● Task goal:
The lines beneath this instruction, from the first through the one containing "from mathutils import Vector, Matrix", must be transcribed exactly; no other line belongs in the output.
/---
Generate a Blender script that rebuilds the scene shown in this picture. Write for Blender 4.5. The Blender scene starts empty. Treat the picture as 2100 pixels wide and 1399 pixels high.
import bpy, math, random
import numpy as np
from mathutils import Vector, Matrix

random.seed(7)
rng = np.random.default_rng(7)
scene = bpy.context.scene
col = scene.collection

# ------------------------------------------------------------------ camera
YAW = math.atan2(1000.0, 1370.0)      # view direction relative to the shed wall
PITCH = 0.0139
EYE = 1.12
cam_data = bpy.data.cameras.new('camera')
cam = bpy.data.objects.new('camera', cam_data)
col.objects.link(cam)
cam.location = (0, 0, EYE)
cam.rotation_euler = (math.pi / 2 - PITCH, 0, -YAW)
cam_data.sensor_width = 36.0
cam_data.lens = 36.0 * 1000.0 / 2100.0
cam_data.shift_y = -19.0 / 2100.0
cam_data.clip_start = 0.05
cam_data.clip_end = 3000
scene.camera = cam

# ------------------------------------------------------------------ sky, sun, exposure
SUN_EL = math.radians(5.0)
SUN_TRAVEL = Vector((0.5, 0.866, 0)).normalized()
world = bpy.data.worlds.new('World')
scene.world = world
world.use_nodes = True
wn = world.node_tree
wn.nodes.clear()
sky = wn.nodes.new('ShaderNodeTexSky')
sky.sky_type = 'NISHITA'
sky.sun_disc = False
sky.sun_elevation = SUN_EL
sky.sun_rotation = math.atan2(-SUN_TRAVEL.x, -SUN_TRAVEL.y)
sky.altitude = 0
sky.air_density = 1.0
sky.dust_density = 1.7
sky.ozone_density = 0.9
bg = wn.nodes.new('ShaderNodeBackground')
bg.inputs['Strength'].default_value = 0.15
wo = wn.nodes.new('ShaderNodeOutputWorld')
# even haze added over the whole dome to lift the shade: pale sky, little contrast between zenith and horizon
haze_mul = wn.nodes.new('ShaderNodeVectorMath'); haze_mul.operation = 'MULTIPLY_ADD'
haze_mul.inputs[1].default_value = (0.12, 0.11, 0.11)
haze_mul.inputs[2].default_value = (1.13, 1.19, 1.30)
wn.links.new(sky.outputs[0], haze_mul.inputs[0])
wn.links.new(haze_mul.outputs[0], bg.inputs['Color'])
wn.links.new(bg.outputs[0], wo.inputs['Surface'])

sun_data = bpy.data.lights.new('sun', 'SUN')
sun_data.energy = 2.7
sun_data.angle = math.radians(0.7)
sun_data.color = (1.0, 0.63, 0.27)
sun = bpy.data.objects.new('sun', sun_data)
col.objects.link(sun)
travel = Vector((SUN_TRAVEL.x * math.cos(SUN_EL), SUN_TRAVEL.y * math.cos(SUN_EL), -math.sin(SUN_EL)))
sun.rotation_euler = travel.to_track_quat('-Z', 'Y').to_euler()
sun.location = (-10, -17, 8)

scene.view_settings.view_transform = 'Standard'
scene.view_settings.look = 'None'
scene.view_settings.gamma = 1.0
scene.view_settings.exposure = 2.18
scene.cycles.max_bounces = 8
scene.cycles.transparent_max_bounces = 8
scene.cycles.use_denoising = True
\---
● The response:
Generate a Blender script that rebuilds the scene shown in this picture. Write for Blender 4.5. The Blender scene starts empty. Treat the picture as 2100 pixels wide and 1399 pixels high.
import bpy, math, random
import numpy as np
from mathutils import Vector, Matrix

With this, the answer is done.